## Stated problem
Set down exactly, please, each line from the one containing "The Blender Python script for this scene continues." through the one containing "MB().box(-.09, .2, .12", both lines included, and no other line.

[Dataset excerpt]
-*-*-

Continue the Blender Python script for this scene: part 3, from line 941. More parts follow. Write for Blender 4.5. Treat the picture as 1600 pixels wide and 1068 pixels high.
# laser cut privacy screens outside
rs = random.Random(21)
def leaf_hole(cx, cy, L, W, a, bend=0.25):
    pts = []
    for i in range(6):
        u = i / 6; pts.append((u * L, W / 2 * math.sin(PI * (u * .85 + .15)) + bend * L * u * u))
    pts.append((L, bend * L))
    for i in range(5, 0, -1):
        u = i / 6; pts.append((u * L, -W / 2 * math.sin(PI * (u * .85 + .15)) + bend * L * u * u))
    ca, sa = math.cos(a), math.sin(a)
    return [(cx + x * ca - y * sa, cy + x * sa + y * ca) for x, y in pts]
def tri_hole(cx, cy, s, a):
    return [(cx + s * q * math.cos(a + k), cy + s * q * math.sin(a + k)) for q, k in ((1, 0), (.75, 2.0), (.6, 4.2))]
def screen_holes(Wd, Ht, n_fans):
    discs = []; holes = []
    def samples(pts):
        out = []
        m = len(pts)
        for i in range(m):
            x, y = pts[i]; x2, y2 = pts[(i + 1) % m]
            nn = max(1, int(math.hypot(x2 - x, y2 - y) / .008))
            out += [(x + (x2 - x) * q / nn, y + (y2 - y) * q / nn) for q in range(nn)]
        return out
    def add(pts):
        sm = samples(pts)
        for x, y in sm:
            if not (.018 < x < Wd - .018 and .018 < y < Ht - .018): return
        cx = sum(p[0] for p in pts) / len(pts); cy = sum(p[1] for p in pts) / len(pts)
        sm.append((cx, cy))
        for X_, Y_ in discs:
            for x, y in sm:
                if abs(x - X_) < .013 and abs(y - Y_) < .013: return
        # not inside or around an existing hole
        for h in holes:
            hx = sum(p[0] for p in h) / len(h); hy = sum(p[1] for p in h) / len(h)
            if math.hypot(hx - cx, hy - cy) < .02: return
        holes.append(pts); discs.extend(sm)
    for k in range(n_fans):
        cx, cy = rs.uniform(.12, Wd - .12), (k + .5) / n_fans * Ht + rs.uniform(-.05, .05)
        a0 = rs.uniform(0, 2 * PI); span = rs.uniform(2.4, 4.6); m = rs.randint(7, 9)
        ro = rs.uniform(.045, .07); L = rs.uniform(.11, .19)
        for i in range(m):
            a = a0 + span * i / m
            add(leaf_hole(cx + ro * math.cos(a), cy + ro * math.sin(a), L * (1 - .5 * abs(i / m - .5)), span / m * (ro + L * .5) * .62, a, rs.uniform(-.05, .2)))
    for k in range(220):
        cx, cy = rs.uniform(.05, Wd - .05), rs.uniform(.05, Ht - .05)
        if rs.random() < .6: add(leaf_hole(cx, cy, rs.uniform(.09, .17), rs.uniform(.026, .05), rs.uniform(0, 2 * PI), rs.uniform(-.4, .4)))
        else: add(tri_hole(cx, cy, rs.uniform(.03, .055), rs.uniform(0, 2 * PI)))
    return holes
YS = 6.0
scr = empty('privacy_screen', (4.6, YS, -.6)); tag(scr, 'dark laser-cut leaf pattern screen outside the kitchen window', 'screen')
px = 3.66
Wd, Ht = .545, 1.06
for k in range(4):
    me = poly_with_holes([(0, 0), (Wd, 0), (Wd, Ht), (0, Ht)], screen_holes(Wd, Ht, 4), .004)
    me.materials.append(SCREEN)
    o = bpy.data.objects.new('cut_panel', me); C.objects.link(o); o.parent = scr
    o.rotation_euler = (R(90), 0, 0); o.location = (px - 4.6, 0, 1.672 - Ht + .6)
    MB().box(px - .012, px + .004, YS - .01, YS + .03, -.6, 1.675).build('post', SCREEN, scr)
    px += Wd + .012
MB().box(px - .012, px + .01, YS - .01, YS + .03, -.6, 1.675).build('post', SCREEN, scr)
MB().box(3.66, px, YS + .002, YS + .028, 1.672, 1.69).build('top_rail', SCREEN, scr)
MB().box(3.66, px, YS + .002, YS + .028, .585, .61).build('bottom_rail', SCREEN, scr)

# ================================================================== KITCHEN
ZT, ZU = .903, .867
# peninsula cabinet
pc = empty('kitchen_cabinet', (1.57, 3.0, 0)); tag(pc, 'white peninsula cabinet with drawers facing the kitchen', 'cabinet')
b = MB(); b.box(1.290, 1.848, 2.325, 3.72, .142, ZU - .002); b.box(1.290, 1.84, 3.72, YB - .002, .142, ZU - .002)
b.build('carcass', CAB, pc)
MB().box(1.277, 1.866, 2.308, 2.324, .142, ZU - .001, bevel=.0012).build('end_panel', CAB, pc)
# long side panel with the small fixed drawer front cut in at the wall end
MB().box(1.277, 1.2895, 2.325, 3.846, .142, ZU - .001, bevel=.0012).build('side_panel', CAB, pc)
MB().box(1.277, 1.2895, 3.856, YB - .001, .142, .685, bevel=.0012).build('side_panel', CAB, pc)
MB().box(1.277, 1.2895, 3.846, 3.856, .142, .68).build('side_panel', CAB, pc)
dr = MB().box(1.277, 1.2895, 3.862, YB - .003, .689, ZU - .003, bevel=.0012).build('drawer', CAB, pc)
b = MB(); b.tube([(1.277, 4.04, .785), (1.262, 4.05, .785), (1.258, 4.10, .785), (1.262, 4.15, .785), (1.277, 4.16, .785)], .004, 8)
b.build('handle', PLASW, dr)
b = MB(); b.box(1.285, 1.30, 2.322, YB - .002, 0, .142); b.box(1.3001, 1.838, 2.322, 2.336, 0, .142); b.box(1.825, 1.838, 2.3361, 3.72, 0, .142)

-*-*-

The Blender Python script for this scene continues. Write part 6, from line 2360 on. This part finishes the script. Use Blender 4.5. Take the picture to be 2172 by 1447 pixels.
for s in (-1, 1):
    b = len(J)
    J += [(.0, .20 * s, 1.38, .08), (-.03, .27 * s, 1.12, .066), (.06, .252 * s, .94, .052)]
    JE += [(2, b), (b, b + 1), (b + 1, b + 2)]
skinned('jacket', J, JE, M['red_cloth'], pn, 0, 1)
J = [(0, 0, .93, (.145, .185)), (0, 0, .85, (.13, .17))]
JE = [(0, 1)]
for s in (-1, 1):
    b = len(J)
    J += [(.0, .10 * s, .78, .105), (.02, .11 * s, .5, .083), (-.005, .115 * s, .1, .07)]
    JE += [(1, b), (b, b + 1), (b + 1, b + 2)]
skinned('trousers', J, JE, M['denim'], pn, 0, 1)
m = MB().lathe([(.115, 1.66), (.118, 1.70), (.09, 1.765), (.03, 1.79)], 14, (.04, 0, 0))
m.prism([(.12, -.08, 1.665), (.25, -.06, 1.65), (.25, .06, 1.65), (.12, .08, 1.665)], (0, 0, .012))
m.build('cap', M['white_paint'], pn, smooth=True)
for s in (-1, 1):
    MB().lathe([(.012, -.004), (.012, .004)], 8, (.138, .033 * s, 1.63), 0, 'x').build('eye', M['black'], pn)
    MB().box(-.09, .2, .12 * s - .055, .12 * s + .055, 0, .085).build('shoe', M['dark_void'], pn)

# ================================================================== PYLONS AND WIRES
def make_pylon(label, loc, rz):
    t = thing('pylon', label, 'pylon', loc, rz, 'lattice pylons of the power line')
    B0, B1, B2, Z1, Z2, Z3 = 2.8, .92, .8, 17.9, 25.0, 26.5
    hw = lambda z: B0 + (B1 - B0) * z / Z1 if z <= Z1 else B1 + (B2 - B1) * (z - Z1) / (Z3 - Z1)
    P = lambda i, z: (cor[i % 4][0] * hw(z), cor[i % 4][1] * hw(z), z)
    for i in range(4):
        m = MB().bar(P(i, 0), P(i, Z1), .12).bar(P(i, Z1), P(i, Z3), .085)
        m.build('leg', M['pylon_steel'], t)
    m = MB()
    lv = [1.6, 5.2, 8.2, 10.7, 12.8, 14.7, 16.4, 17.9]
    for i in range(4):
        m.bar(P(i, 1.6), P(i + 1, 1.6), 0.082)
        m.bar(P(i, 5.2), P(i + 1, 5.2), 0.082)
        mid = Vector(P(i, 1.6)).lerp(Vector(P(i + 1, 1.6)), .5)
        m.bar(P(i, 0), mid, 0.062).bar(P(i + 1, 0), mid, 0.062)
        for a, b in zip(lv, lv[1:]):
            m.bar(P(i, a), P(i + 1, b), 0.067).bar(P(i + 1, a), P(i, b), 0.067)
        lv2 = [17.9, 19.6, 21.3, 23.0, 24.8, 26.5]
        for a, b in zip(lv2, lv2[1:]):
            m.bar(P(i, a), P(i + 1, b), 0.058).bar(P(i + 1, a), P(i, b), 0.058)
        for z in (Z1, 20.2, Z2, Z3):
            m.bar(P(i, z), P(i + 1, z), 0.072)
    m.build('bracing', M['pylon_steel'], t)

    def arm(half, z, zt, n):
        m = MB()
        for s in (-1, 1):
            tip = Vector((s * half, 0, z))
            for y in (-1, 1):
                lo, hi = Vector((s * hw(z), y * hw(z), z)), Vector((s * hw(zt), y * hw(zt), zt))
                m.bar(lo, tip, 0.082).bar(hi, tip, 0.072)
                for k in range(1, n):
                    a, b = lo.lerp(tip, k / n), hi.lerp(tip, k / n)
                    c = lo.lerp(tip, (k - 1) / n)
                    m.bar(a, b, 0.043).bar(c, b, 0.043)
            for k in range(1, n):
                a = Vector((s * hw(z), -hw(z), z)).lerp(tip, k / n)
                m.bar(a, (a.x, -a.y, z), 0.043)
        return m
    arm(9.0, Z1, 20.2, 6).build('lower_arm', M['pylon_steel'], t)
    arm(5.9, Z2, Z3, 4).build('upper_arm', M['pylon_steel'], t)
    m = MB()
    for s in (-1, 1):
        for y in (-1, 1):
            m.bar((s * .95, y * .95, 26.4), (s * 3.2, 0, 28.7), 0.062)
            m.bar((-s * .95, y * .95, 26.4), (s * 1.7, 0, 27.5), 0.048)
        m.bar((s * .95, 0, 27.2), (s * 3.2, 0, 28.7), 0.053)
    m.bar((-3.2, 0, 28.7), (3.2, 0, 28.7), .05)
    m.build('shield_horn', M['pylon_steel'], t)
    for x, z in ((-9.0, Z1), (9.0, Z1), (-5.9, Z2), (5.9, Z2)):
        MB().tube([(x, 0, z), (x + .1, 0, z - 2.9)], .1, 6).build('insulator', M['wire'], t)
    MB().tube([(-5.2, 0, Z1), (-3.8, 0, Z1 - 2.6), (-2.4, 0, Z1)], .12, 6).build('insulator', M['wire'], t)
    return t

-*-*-

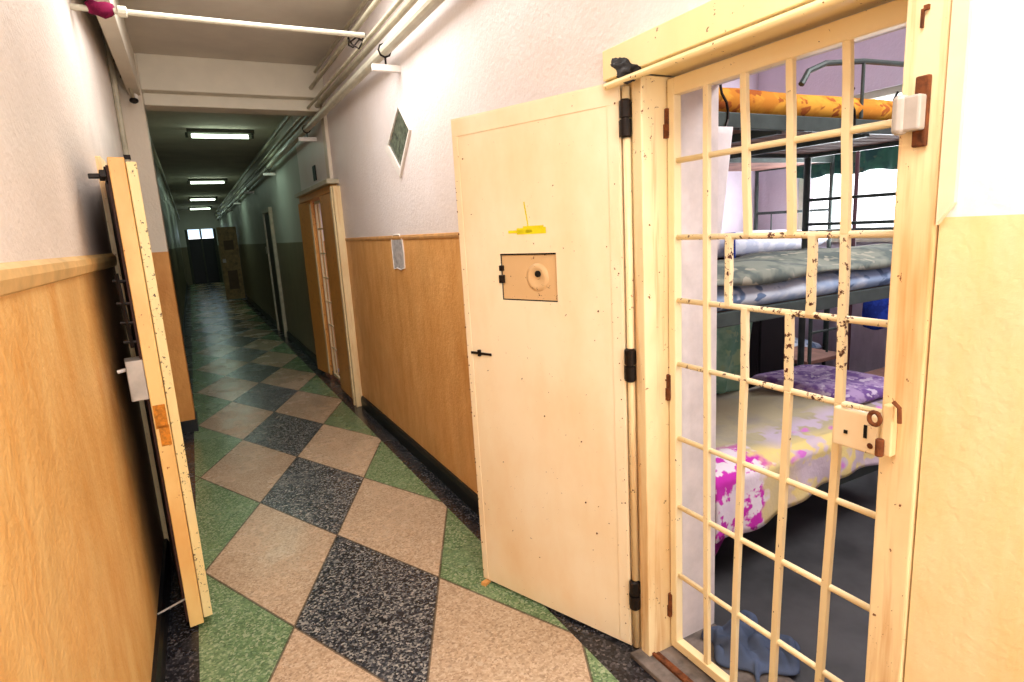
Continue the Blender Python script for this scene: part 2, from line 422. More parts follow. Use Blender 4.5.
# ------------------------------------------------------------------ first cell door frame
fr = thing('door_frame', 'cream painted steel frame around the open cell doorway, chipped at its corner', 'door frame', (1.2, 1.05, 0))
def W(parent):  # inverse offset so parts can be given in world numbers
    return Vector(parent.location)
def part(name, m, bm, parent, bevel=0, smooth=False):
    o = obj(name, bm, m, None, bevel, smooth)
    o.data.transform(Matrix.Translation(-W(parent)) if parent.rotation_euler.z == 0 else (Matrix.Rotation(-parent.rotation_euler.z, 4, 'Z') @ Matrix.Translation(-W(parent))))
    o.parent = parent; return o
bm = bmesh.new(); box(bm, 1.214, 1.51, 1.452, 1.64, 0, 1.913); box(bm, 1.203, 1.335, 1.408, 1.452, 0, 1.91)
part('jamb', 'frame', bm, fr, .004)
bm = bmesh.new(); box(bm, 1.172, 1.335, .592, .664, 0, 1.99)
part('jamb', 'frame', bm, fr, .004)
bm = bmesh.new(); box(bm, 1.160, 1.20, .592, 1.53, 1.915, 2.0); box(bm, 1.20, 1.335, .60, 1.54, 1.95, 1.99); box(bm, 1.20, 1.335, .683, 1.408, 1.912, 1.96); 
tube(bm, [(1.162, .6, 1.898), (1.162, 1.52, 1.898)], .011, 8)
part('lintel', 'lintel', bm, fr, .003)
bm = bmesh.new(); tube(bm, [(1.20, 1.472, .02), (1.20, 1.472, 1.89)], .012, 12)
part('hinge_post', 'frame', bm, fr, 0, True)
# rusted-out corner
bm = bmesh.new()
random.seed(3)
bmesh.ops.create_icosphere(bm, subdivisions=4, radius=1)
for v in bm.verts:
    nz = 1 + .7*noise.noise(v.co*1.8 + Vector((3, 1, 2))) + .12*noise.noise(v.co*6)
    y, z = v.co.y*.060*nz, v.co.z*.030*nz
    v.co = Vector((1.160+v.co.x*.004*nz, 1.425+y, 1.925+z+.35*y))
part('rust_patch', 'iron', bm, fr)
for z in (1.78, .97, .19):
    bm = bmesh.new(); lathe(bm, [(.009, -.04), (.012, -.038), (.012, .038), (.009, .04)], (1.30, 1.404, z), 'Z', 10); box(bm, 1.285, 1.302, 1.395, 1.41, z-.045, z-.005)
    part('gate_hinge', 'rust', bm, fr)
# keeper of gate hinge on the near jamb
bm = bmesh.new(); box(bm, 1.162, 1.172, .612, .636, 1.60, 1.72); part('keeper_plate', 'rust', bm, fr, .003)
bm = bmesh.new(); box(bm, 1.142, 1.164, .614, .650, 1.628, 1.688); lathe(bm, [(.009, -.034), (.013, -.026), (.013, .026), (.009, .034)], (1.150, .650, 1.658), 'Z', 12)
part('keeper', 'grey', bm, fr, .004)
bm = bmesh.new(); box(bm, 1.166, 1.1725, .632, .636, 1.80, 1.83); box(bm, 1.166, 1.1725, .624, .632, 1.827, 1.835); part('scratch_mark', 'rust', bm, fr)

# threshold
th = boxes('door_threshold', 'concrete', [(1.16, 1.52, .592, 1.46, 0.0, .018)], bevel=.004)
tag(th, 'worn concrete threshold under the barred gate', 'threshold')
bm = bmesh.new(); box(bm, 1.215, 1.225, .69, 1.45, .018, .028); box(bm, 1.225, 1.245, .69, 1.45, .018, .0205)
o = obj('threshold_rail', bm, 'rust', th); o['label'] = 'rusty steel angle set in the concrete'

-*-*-

## Answer to the problem
The Blender Python script for this scene continues. Write part 6, from line 2360 on. This part finishes the script. Use Blender 4.5. Take the picture to be 2172 by 1447 pixels.
for s in (-1, 1):
    b = len(J)
    J += [(.0, .20 * s, 1.38, .08), (-.03, .27 * s, 1.12, .066), (.06, .252 * s, .94, .052)]
    JE += [(2, b), (b, b + 1), (b + 1, b + 2)]
skinned('jacket', J, JE, M['red_cloth'], pn, 0, 1)
J = [(0, 0, .93, (.145, .185)), (0, 0, .85, (.13, .17))]
JE = [(0, 1)]
for s in (-1, 1):
    b = len(J)
    J += [(.0, .10 * s, .78, .105), (.02, .11 * s, .5, .083), (-.005, .115 * s, .1, .07)]
    JE += [(1, b), (b, b + 1), (b + 1, b + 2)]
skinned('trousers', J, JE, M['denim'], pn, 0, 1)
m = MB().lathe([(.115, 1.66), (.118, 1.70), (.09, 1.765), (.03, 1.79)], 14, (.04, 0, 0))
m.prism([(.12, -.08, 1.665), (.25, -.06, 1.65), (.25, .06, 1.65), (.12, .08, 1.665)], (0, 0, .012))
m.build('cap', M['white_paint'], pn, smooth=True)
for s in (-1, 1):
    MB().lathe([(.012, -.004), (.012, .004)], 8, (.138, .033 * s, 1.63), 0, 'x').build('eye', M['black'], pn)
    MB().box(-.09, .2, .12 * s - .055, .12 * s + .055, 0, .085).build('shoe', M['dark_void'], pn)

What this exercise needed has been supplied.